Entretien avec Joann Sfar

Succès artistique, critique et public, Le Chat du Rabbin, fort du tirage de 65.000 exemplaires de l’Exode, est une des figures de proue de la collection « Poisson Pilote » des éditions Dargaud. Morceaux choisis d’une rencontre-conférence de presse avec Joann Sfar.

 

 

Le Chat du rabbin, série à part …

 

Pour le Chat du rabbin, j’ai utilisé un angle d’attaque différent de ce que j’avais pu faire avec d’autres séries que j’avais débutées dans un style « adolescent ». Le chat du rabbin est plus ancré dans le temps. Mes personnages vieillissent. C’est sans doute la moins autobiographique de mes séries. Il m’a fallu du temps pour appréhender cette identité algérienne si souvent caricaturée.

 

 

 

Une série « juive » ?

 

Je ne voudrais pas être instrumentalisé avec cette série.
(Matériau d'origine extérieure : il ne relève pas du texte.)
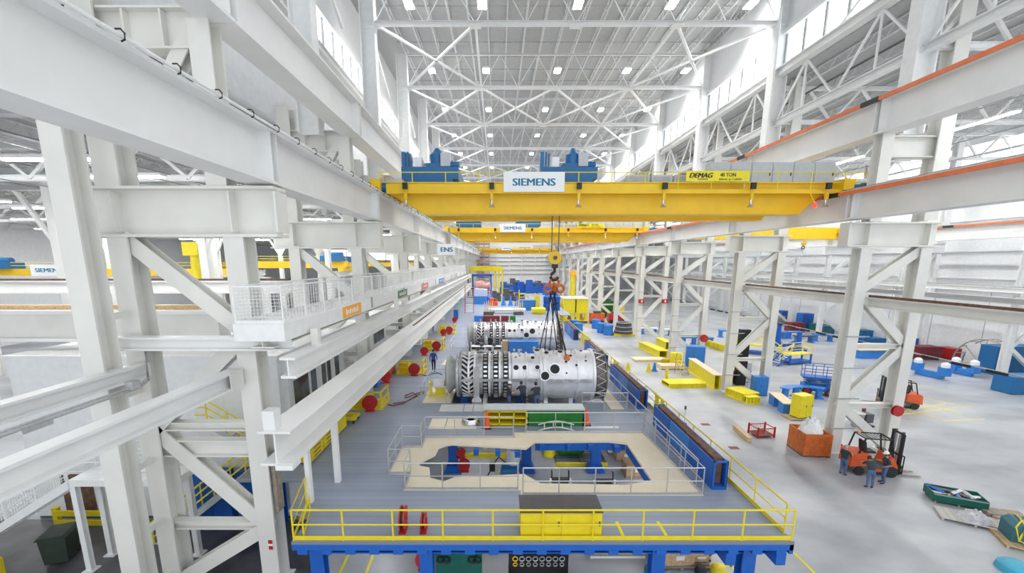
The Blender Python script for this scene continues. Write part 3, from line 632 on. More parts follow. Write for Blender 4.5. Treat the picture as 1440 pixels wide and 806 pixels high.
railing('silver railing round the right half of the open pit', [(.72, 13.94), (7.28, 13.94), (7.03, 19.55), (1.2, 19.55)])
railing('silver railing running back from the pit beside the right deck edge', [(7.35, 14.6), (7.3, 23.0), (7.3, 31.5)], toe=0)
railing('silver railing beside the exhaust end of the nearest turbine', [(4.6, 22.7), (7.15, 22.7)], toe=0)
railing('silver railing round the inlet platform of the nearest turbine', [(-3.3, 23.9), (-4.8, 23.9), (-4.8, 27.6), (-3.4, 28.3)], toe=0)
railing('long white railing in front of the second turbine', [(-4.6, 32.3), (3.9, 32.3)], 'white2', 1.05, 1.3, toe=0)
railing('white railing round the inlet platform of the second turbine', [(-3.2, 38.2), (-4.6, 38.2), (-4.6, 41.5)], 'white2', toe=0)
railing('white railing behind the second turbine', [(-4.2, 47), (5.5, 47)], 'white2', 1.05, 1.3, toe=0)
# ---------------------------------------------------------------- gas turbines
def bolts(b, x, R, n, r, a=0):
    for i in range(n):
        t = a + 6.2832 * i / n; b.tube((x - .05, R * math.cos(t), R * math.sin(t)), (x + .05, R * math.cos(t), R * math.sin(t)), r, 5)
def turbine(label, y, s=1.0):
    R = 1.5; zc = 1.42
    r = thing('gas_turbine', label, 'turbine', (1.0, y, ZD)); C = (0, 0, zc)
    part(r, 'inlet_cone', MB().lathe([(.35, -4.45), (.9, -4.42), (1.22, -4.3), (1.25, -4.2), (1.0, -4.0), (.85, -3.75)], C, 'X', 28), 'cone_grey', label='pale grey inlet cone')
    part(r, 'inlet_flange', MB().lathe([(.85, -3.75), (1.45, -3.72), (1.45, -3.58), (1.22, -3.55), (1.22, -3.3)], C, 'X', 32), 'casing2')
    cp = part(r, 'compressor_casing', MB().lathe([(1.22, -3.4), (1.3, -3.3), (1.3, -1.9), (1.28, -1.6), (1.3, -1.55), (1.3, -.3)], C, 'X', 36), 'casing2')
    for k, (x, n, w, hh) in enumerate(((-3.2, 26, .16, .3), (-2.85, 26, .16, .3), (-1.95, 34, .13, .16), (-1.32, 34, .13, .16), (-.72, 34, .13, .16))):
        b = MB()
        for i in range(n):
            t = 6.2832 * i / n; c = (x, 1.37 * math.cos(t), zc + 1.37 * math.sin(t))
            b.box(c, (w * 1.6, .16, hh * .75 if k > 1 else .13), rx=t, rz=0) if k > 1 else b.bar(Vector(c) + Vector((-.16, 0, 0)), Vector((x + .16, 1.39 * math.cos(t + (.2, -.2)[k]), zc + 1.39 * math.sin(t + (.2, -.2)[k]))), .09, .08)
        part(cp, 'vane_lever_row', b, 'silver' if k > 1 else 'casing', kind='stuff')
        if k < 2: part(cp, 'dark_groove', MB().lathe([(1.3, x - .17), (1.34, x - .17), (1.34, x + .17), (1.3, x + .17)], C, 'X', 36), 'hole')
        part(cp, 'stage_ring', MB().lathe([(1.3, x + .18), (1.42, x + .18), (1.42, x + .3), (1.3, x + .3)], C, 'X', 36), 'casing')
        if k > 1: part(cp, 'dark_groove', MB().lathe([(1.3, x - .16), (1.315, x - .16), (1.315, x + .16), (1.3, x + .16)], C, 'X', 36), 'hole')
    part(cp, 'lifting_strut', MB().bx(-2.62, -2.3, -1.62, -1.3, .0, 2.2).lathe([(.0, -.1), (.3, -.1), (.3, .1), (0, .1)], (-2.46, -1.5, .15), 'Y', 14), 'silver')
    md = part(r, 'mid_casing', MB().lathe([(1.3, -.35), (1.36, -.3), (1.36, .32), (1.3, .36), (1.3, .5), (1.4, .52), (1.4, .62), (1.3, .66), (1.3, 1.3), (1.5, 1.35), (1.5, 1.5)], C, 'X', 40), 'casing')
    b = MB(); bolts(b, .57, 1.35, 40, .03); bolts(b, 1.42, 1.44, 44, .03); part(md, 'bolt_ring', b, 'casing2', kind='stuff')
    hb = part(r, 'hot_casing', MB().lathe([(1.5, 1.5), (1.62, 1.55), (1.62, 1.7), (1.5, 1.75), (1.46, 2.1), (1.5, 2.3), (1.5, 3.55), (1.58, 3.58), (1.58, 3.7), (1.5, 3.72), (1.52, 4.5), (1.62, 4.52), (1.62, 4.66), (1.52, 4.7)], C, 'X', 44), 'casing')
    part(hb, 'split_flange', MB().bx(1.8, 4.4, -1.66, -1.4, zc - .09, zc + .09).bx(-3.3, 1.2, -1.46, -1.25, zc - .08, zc + .08), 'casing2')
    # exhaust ring with triangular webs
    ex = part(r, 'exhaust_ring', MB().lathe([(1.52, 4.7), (1.47, 4.75), (1.47, 5.25), (1.56, 5.27), (1.56, 5.36), (1.35, 5.36)], C, 'X', 40), 'exhaust')
    b = MB(); n = 17
    for i in range(n):
        t = 6.2832 * i / n; u = 6.2832 * (i + .5) / n; w = 6.2832 * (i + 1) / n; q = 1.55
        P = lambda a, x: (x, q * math.cos(a), zc + q * math.sin(a))
        b.bar(P(t, 4.74), P(u, 5.27), .06); b.bar(P(u, 5.27), P(w, 4.74), .06)
    part(ex, 'web_truss', b, 'silver', kind='stuff')
    # ports, nozzles
    def port(x, t, rad, ln, name='port'):
        c = Vector((x, -math.cos(t), math.sin(t))); d = Vector((0, -math.cos(t), math.sin(t))); base = Vector((x, 0, zc)) + d * 1.3
        o = part(r, name, MB().tube(base, base + d * ln, rad, 14).tube(base + d * (ln - .03), base + d * (ln + .05), rad * 1.25, 14), 'casing')
        part(o, 'bore', MB().tube(base + d * (ln + .05), base + d * (ln + .055), rad * .95, 14), 'hole')
    for x, t, rd, ln in ((-.1, .55, .17, .02), (.3 + .12, .55, .15, .02), (-.1, 1.1, .06, .04), (.15, 1.2, .06, .04), (.9, .9, .12, .3), (1.15, .5, .14, .35), (1.6, .2, .26, .35), (1.75, 1.1, .14, .4), (2.2, .45, .3, .25), (2.6, 1.2, .16, .35), (3.2, 1.0, .1, .3), (3.5, .6, .08, .25), (2.9, .75, .09, .25), (4.1, .8, .07, .2), (1.2, 1.25, .16, .4), (2.9, .3, .06, .2), (3.9, 1.3, .1, .3)):
        port(x, t, rd, ln)
    for x in (1.75, 3.3, -2.0): part(r, 'saddle', MB().bx(x - .12, x + .12, -1.0, 1.0, -3.25, .15), 'grey')
    b = MB()
    for i in range(16):
        x = random.uniform(-3.4, 4.3); t = random.uniform(.9, 2.2)
        d = Vector((0, -math.cos(t), math.sin(t))); p = Vector((x, 0, zc)) + d * 1.45
        b.tube(p, p + d * random.uniform(.12, .35), random.uniform(.03, .09), 7)
    part(r, 'top_fitting', b, 'casing2', kind='stuff')
    r.scale = (s, s, s); return r
t1 = turbine('large silver gas turbine nearest the front with workers beside it', 25.5)
t2 = copy_tree(t1, 'second silver gas turbine lying behind the nearest one'); t2.location = (1.0, 40.0, ZD); t2.scale = (.93, .93, .93)
# bench in front of the turbine, cabinets and things on the deck
r = thing('work_platform', 'long grey-topped work platform with yellow shelves and green doors before the nearest turbine', 'platform', (1.65, 20.85, ZD))
part(r, 'top_plate', MB().bx(-2.6, 2.65, -.45, .45, .86, .93), 'grey')
part(r, 'green_panel', MB().bx(-.25, 2.6, -.42, -.36, .02, .85).bx(2.54, 2.6, -.42, .42, .02, .85), 'green', label='green painted panel')
for z in (.05, .4, .75): part(r, 'yellow_shelf', MB().bx(-2.55, -.3, -.42, .42, z, z + .07), 'yellow')
for x in (-2.55, -1.8, -1.05, -.36): part(r, 'upright', MB().bx(x, x + .06, -.42, -.36, 0, .86), 'yellow')
part(r, 'back_panel', MB().bx(-2.55, 2.6, .36, .42, .02, .85), 'darkgrey')
def cone(label, x, y, z=ZD):
    r = thing('traffic_cone', label, 'traffic cone', (x, y, z))
    part(r, 'base', MB().bx(-.22, .22, -.22, .22, 0, .05), 'dark'); part(r, 'body', MB().lathe([(.17, .05), (.04, .95), (.0, .97)], (0, 0, 0), 'Z', 14), 'cone')
cone('orange traffic cone at the left end of the grey work platform', -.75, 20.2)
cone('orange traffic cone at the right end of the green panel', 4.42, 20.6)
cone('orange traffic cone behind the exhaust end of the turbine', 7.0, 30.3)
b = MB()
for x0 in (-3.4, -2.55): solo('cover_board', 'beige cover board lying on the deck, %s of a pair under the steel ring' % ('left' if x0 < -3 else 'right'), 'board', MB().bx(-.4, 1.2 if x0 > -3 else .4, -.7, .7, 0, .03), 'beige', (x0 + .05, 20.75, ZD))
solo('steel_ring', 'shiny round steel ring casting lying on a beige board', 'ring', MB().lathe([(.22, .2), (.3, .28), (.42, .26), (.5, .12), (.5, 0), (.24, 0), (.22, .2)], (0, 0, 0), 'Z', 24), 'silver', (-1.62, 20.75, ZD + .032))
for i, (x0, x1) in enumerate(((-3.55, -2.2), (-2.15, -1.65), (-1.6, -.4))): solo('white_sheet', 'white flat sheet on the deck before the turbine inlet, %s from the left' % ORD[i], 'sheet', MB().bx(x0, x1, 22.6, 23.7, 0, .04), 'white2', (0, 0, ZD))
r = thing('bent_rail_frame', 'bent silver tube frame lying before the green panel', 'tube frame', (2.75, 19.9, ZD))
pa = [(-.9 + .15 * i, 0, .3 + .18 * math.sin(math.pi * i / 12)) for i in range(13)]
part(r, 'top_tube', MB().path(pa, .04, 6), 'galv'); part(r, 'bottom_tube', MB().path([(x, -.1, z - .28) for x, _, z in pa], .04, 6), 'galv')
for i in (2, 5, 8, 11): part(r, 'rung', MB().tube(pa[i], (pa[i][0], -.1, pa[i][2] - .28), .03), 'galv')
solo('white_bar', 'white flat bar lying on deck right of the cone', 'bar', MB().bx(-.9, .9, -.06, .06, 0, .06), 'white2', (5.1, 20.2, ZD))
for i, (y0, y1) in enumerate(((21.0, 22.6), (29.6, 31.6), (39.2, 44.0))):
    r = thing('yellow_gate', 'yellow slatted gate between blue racks at the right deck rail, %s from the front' % ORD[i], 'gate', (8.62, y0, ZD)); n = int((y1 - y0) / .7)
    for k in range(n): part(r, 'slat', MB().bx(-.03, .03, .15 + .7 * k, .5 + .7 * k, .05, 1.15), 'yellow2')
    part(r, 'rail', MB().bx(-.05, .05, 0, y1 - y0, 1.1, 1.18), 'yellow'); part(r, 'rail', MB().bx(-.05, .05, 0, y1 - y0, .0, .07), 'yellow')
def blue_trough(label, x0, y0, x1, y1):
    L = math.hypot(x1 - x0, y1 - y0); a = math.atan2(-(x1 - x0), y1 - y0)
    r = thing('board_rack', label, 'rack', (x0, y0, ZD), a); n = max(2, round(L / 2.2))
    part(r, 'base_frame', MB().bx(-.2, .35, 0, L, 0, .12), 'blue')
    for i in range(n): part(r, 'side_panel', MB().bx(-.2, -.14, L * i / n + .02, L * (i + 1) / n - .02, .12, 1.1), 'blue2' if i % 2 else 'blue')
    part(r, 'far_panel', MB().bx(.3, .35, 0, L, .12, 1.1), 'blue')
    part(r, 'board_stack', MB().bx(-.08, .24, .25, L - .2, .14, 1.16), 'rust', label='brown boards')
    for y in (0, L - .06): part(r, 'end_frame', MB().bx(-.2, -.12, y, y + .06, .1, 1.14).bx(.27, .35, y, y + .06, .1, 1.14).bx(-.2, .35, y, y + .06, 1.08, 1.14), 'blue')
for i, (a, b_, c, d) in enumerate(((8.0, 14.3, 8.1, 20.6), (8.1, 23.0, 8.15, 29.3), (8.15, 32, 8.2, 38.7), (8.2, 44.5, 8.25, 51))):
    blue_trough('long blue rack of brown boards along the right deck rail, %s from the front' % ORD[i], a, b_, c, d)
def cabinet(name, label, loc, w, d, h, m, rz=0, doors=2, drawers=0, top=None, cat='cabinet', handle='darkgrey', feet=.06):
    """Cabinet with its front facing local -y."""
    r = thing(name, label, cat, loc, rz)
    part(r, 'body', MB().bx(-w / 2, w / 2, -d / 2, d / 2, feet, h), m); part(r, 'plinth', MB().bx(-w / 2 + .03, w / 2 - .03, -d / 2 + .03, d / 2 - .03, 0, feet), 'darkgrey')
    for i in range(doors):
        x0 = -w / 2 + w * i / doors; q = part(r, 'door', MB().bx(x0 + .015, x0 + w / doors - .015, -d / 2 - .02, -d / 2, feet + .03, h - .03), m)
        part(q, 'handle', MB().bx(x0 + w / doors - .1, x0 + w / doors - .06, -d / 2 - .05, -d / 2 - .02, h * .5, h * .5 + .15), handle)
    for i in range(drawers):
        z0 = feet + (h - feet) * i / drawers; q = part(r, 'drawer', MB().bx(-w / 2 + .02, w / 2 - .02, -d / 2 - .02, -d / 2, z0 + .015, z0 + (h - feet) / drawers - .015), m)
        part(q, 'handle', MB().bx(-w / 4, w / 4, -d / 2 - .04, -d / 2 - .02, z0 + (h - feet) / drawers - .06, z0 + (h - feet) / drawers - .03), handle)
    if top: part(r, 'top', MB().bx(-w / 2 - .02, w / 2 + .02, -d / 2 - .02, d / 2 + .02, h, h + .05), top)
    return r
cabinet('storage_chest', 'wide yellow chest with black two-leaf lid at the front deck railing', (1.75, 11.98, ZD), 2.5, .9, .86, 'yellow', doors=2, top='chest_lid', cat='chest')
def reel(label, x, y, z, R=.42, w=.25, rz=0, name='hose_reel', m='red'):
    r = thing(name, label, 'hose reel', (x, y, z), rz); c = (0, 0, R + .08)
    for s in (-1, 1): part(r, 'side_disc', MB().lathe([(.05, s * w / 2 - .02), (R, s * w / 2 - .02), (R, s * w / 2 + .02), (.05, s * w / 2 + .02)], c, 'Y', 24), m)
    part(r, 'hose_coil', MB().lathe([(R * .55, -w / 2 + .02), (R * .8, -w / 2 + .03), (R * .8, w / 2 - .03), (R * .55, w / 2 - .02)], c, 'Y', 20), 'dark'); part(r, 'hub', MB().lathe([(.0, -w / 2 - .06), (.08, -w / 2 - .06), (.08, w / 2 + .06), (0, w / 2 + .06)], c, 'Y', 12), m)
    part(r, 'stand', MB().bx(-.25, .25, -w / 2 - .05, w / 2 + .05, 0, .06).bx(-.04, .04, w / 2 + .03, w / 2 + .07, 0, R + .1), m); return r
reel('red hose reel standing edge-on behind the front railing', -3.2, 11.95, ZD, .36, .13, 1.6)
reel('smaller red hose reel right of the big one behind the front railing', -2.55, 11.95, ZD, .25, .1, 1.6)
for i, x in enumerate((3.7, 5.05)): solo('floor_stripe', 'yellow painted stripe on the deck behind front railing, %s of two' % ('left' if i == 0 else 'right'), 'floor marking', MB().bx(-.05, .05, 0, .75, 0, .012), 'yellow2', (x, 11.6, ZD))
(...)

Les personnages du Chat du Rabbin ne sont pas « plus juifs » que dans mes autres séries. Je ne revendique rien de juif. J’utilise mon bagage affectif et culturel.

 

 

 

Le chat 

 

Mon chat n’est ni provocateur, ni sacrilège, c’est juste un bon élève dans la mesure où il ne se contente pas de répéter par cœur ce qu’il a appris.

 

 

 

… et Les rabbins.

 

J’ai voulu instaurer un rapport drôle, distancié et souple avec la religion, en revenant au rôle séculaire du rabbin. Dans la religion juive, il est normalement interdit de discuter de Dieu tant qu’on est pas vieux. Mon rabbin le dit lui même, s’il occupe cette fonction, c’est parce qu’il ne pouvait pas faire autre chose. Le jeune rabbin est plus rigide.

 

 

 

Sfar va-t-il trop loin ?

 

« Un rabbin qui trompe sa femme, ça s’est déjà vu, mais manger du cochon, c’est trop fort ! », m’a-t-on dit ! J’ai voulu faire un livre sur l’exode. Mon rabbin n’a pas envie de transgresser les lois. Il teste en interrogeant Dieu, qui ne lui répond évidemment pas. C’est tellement mieux. Le doute est une attitude très religieuse, quelque soit la religion. Ici, ces moments de doute et de mise à l’épreuve sont racontés dans un contexte moderne. Imaginez, mon rabbin ne vient que 10 jours à Paris et il trouve l’épreuve terrible. C’est dire à quel point les pieds noirs ont souffert de l’exode.

 

 

 

La tentation n’est-elle pas grande d’arrêter d’autres séries pour ne se consacrer qu’à celles qui marchent « commercialement » ?

 

 Je travaille mes séries et mes personnages comme des jouets. Tant que j’ai envie de jouer, je continue. Par exemple, si j’ai arrêté de dessiner le Professeur Bell, c’est parce que je n’étais pas content de ce que je faisais. Je voulais faire une BD très réaliste.

 

 

 

Sfar, Leader de la « nouvelle bande dessinée » ?

 

Je me moque d’être considéré comme le chef de file d’une nouvelle génération, dont je n’ai pas le sens. Je n’ai pas vocation à rechercher particulièrement de jeunes auteurs. Je ne scénarise des bandes dessinées que pour des gens que j’admire.

 

 

 

Allez, pour finir, une petite anecdote : 

 

S’il pleut beaucoup dans ce nouveau tome du Chat du Rabbin, c’est parce que je l’ai réalisé durant le printemps, à Paris. Et il pleuvait. Je ne peux travailler cette série, où il fait beau, qu’en été, sur la côte d’Azur. Ca n’a pas été possible pour des raisons de prépublication dans Les Inrockuptibles.